Seulement, Christophe
Marquès explique que le profil de nombre de ces jeunes recrues a
sensiblement changé avec les années et l’évolution de la société: on
voit «aujourd’hui beaucoup de jeunes qui arrivent avec des dossiers
sociaux: surendettement, des problèmes personnels: enfants handicapés,
épouse malade... ».
Ces problèmes accumulés avec des
difficultés d’adaptation dans ce milieu fermé et souvent violent, crée
alors des situations incontrôlables qui conduisent parfois à des gestes
irrémédiables.
En 2011, on a compté 14 suicides chez les
surveillants de prisons.

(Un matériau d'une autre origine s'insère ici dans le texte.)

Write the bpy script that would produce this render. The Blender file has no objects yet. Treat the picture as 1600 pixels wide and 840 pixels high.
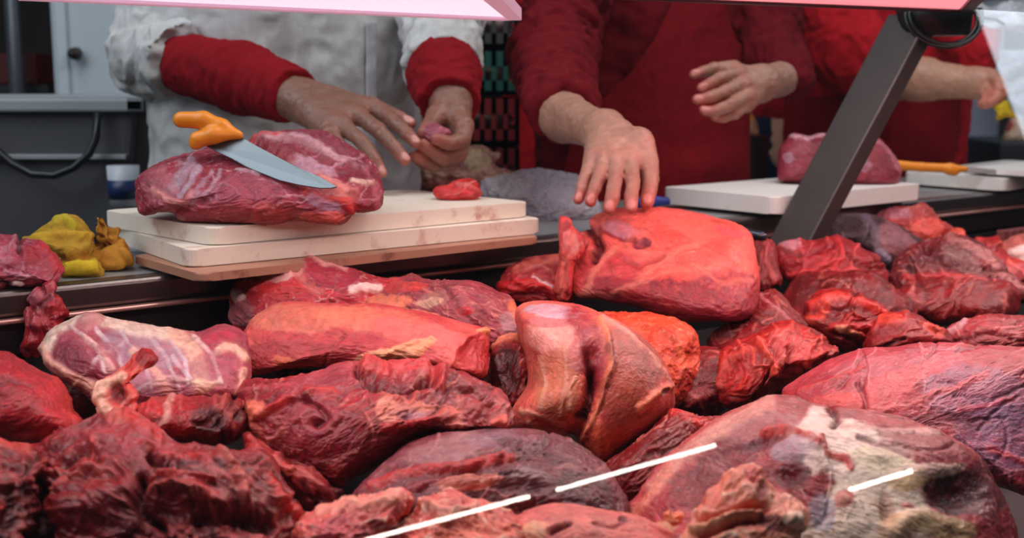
import bpy, bmesh, math, random
import numpy as np
from mathutils import Vector, Matrix
S = bpy.context.scene
COL = S.collection
# ------------------------------------------------------------------ camera, light, exposure
CAMZ, FPX, PITCH = 1.18, 1900.0, math.atan(300 / 1900.0)
CP, SP = math.cos(PITCH), math.sin(PITCH)
cam_data = bpy.data.cameras.new('camera'); cam = bpy.data.objects.new('camera', cam_data); COL.objects.link(cam)
cam.location = (0, 0, CAMZ); cam.rotation_euler = (math.pi / 2 - PITCH, 0, 0)
cam_data.sensor_width = 36; cam_data.lens = FPX / 1600 * 36; cam_data.clip_start = .02
cam_data.dof.use_dof = True; cam_data.dof.focus_distance = 1.32; cam_data.dof.aperture_fstop = 6.0
S.camera = cam
S.view_settings.view_transform = 'Standard'; S.view_settings.look = 'None'
S.view_settings.exposure = 0.0; S.view_settings.gamma = 1.0; S.view_settings.use_curve_mapping = False
try:
    S.cycles.use_denoising = True; S.cycles.max_bounces = 8; S.cycles.transparent_max_bounces = 12
    S.cycles.sample_clamp_indirect = 6
except Exception: pass
world = bpy.data.worlds.new('world'); S.world = world; world.use_nodes = True
bg = world.node_tree.nodes['Background']; bg.inputs[0].default_value = (.62, .72, .85, 1); bg.inputs[1].default_value = .055

def area_light(name, loc, target, sx, sy, power, color):
    l = bpy.data.lights.new(name, 'AREA'); l.shape = 'RECTANGLE'; l.size = sx; l.size_y = sy; l.energy = power; l.color = color
    o = bpy.data.objects.new(name, l); COL.objects.link(o); o.location = loc
    d = Vector(target) - Vector(loc); o.rotation_euler = d.to_track_quat('-Z', 'Y').to_euler(); return o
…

Les données révèlent que ces suicides ne sont
propres ni à l’âge ni au grade ou encore à certains établissements, mais
demeurent bien la conséquence personnelle d’une accumulation de
problèmes à la fois personnels et professionnels.
Une étude
de l’INSERM, menée entre 2005 et 2010, a révélé que le taux de
suicides des surveillants est supérieur de 31% à celui de la population
française. Les chercheurs s’étaient penchés sur les raisons du passage à
l’acte d’une vingtaine d’agents de la pénitentiaire, sur un total de 32
qui s’étaient donnés la mort entre 2008 et 2010. Dans un peu plus de la
moitié des cas (13 sur 21), il en était ressorti que la «vie
professionnelle a contribué au passage à l’acte suicidaire».
Cette
même étude avait montré que le taux de suicide chez les surveillants
était supérieur de 15,5% à celui de la police nationale sur la période
2005-2009.
Au stress provoqué par l’enfermement et la
violence, s’ajoute maintenant la réalité des rythmes de travail avec des
horaires décalés (travailler le matin, avoir l’après-midi de libre,
puis reprendre pour la nuit entière) ou encore l’accumulation d’heures:
en effet, les nouveaux établissements étant construits loin des villes,
beaucoup, sur la base du volontariat, n’hésitent pas à travailler 12h
d’affilée afin de diminuer leurs temps de transport et avoir ensuite 3
ou 4 jours de repos. Cependant, des études ont montré que ces rythmes
décalés peuvent avec le temps devenir très pénalisants pour la santé et
le moral des personnels de surveillance.
A cela, vient
s’ajouter la pression émise sur les surveillants par l’augmentation de
leur responsabilité pénale: la crainte de «franchir la ligne jaune», à
savoir la corruption de fonctionnaires, est aussi grande dans le milieu
carcéral.
Afin d’endiguer ce malaise présent dans la
pénitentiaire, le ministère de la Justice a débuté un travail de
détection des difficultés de ses personnels. Des contacts ont été,
notamment, pris avec d’autres sociétés ayant connu des suicides chez
leurs personnels afin d’apporter des solutions de management, entre
autres.
Seulement, outre la nécessité de désengorger les
prisons, des actions de société devraient être engagées auprès des
détenus. Selon Christophe Marquès, c’est tout un travail d’éducation
qu’il faudrait entreprendre auprès des jeunes détenus notamment: «On
nous demande de les réinsérer, mais ils ne sont pas insérés».
Se
lever le matin, vivre le jour et non plus la nuit, respecter l’autre,
réintégrer un système scolaire, apprendre le goût du travail, autant de
valeurs et comportements qui pourront aider les détenus, et par là même
indirectement les personnels de prison.